More Turbulence Likely on Street as Negatives Rise

Political deadlock, worrying economic indicators, slowing inflows hit sentiment

Indian stocks are headed for more turbulence as political deadlock, a surging fiscal deficit, slowing growth and scant foreign inflows hit investor sentiment in a market that is already Asia's worst performing this year, say ace investors Rakesh Jhunjhunwala, Raamdeo Agrawal and Madhusudan Kela. 
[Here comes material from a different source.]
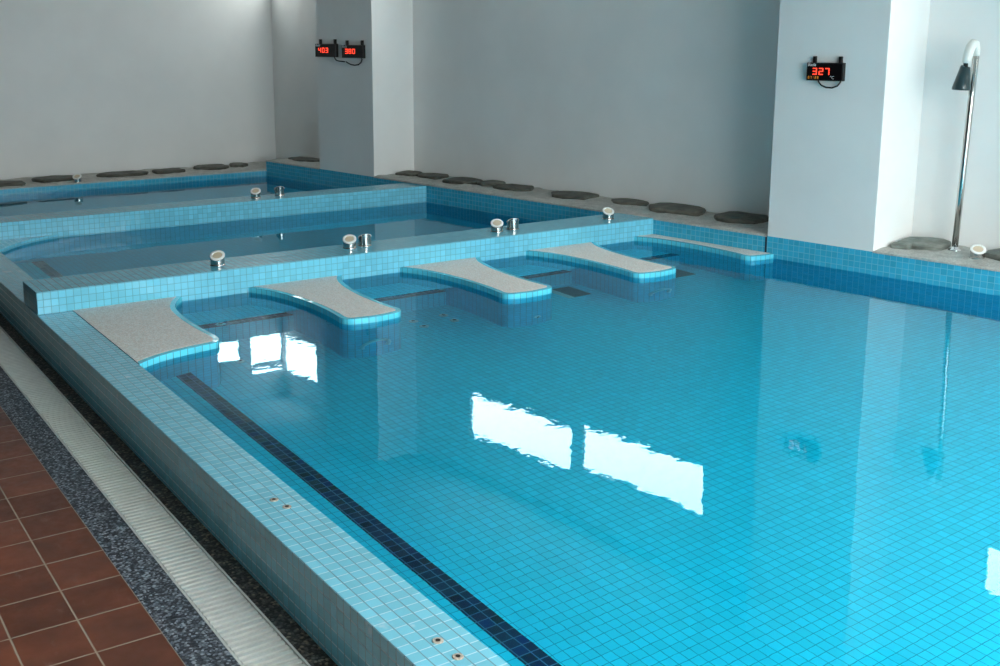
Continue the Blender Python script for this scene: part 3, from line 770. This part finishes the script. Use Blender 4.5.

The Nifty, down 20% since January, remains at the mercy of bears and the falling exchange rate in the medium term, although the sheer resilience of the Indian economy coupled with growing purchasing power makes this an opportunity to buy quality blue chips and some beaten-down midcaps, they added. 
"Markets are in a difficult stage, so we could be in a range for a long period of time. It could be for six months or one year," billionaire Jhunjhunwala told a capacity crowd at an event telecast exclusively on ET NOW, the paper's financial channel. "I am confident, and maybe 5,200 could be a difficult point to penetrate, but 4,600-4,700 is also going to be a difficult point to break and don't forget that a lot of pessimism is getting priced in." 
The Nifty has dipped 24% from its previous high in November 2010 as the government held back crucial decisions on further opening up retail and insurance sectors to foreigners. Both moves have been opposed by the main Opposition party, the BJP. The poor relationship between the parties has meant that Parliament is often paralysed making it difficult to pass economic and other legislation. Mean
while, the rupee, also Asia's worst-performing currency this year, has plunged 14% so far, recording its worst annual fall since 1992, the year after India opened up its economy. 
Equities have also suffered as the Reserve Bank of India has raised interest rates 13 times since early 2010 to rein inflation, which is the highest among BRIC nations. 
Jhunjhunwala, 51, remains optimistic that the government may get its act together, especially on the reforms agenda, and that India's relatively higher return on capital and equity will ultimately attract investors back into stocks. However, getting sustained overseas and domestic inflows back into Dalal Street will require gumption in New Delhi. "We want labour reforms, we want GST, we want DTC, we want FDI in more areas," he said at an event discussing Motilal Oswal's 16th Wealth Creation Study.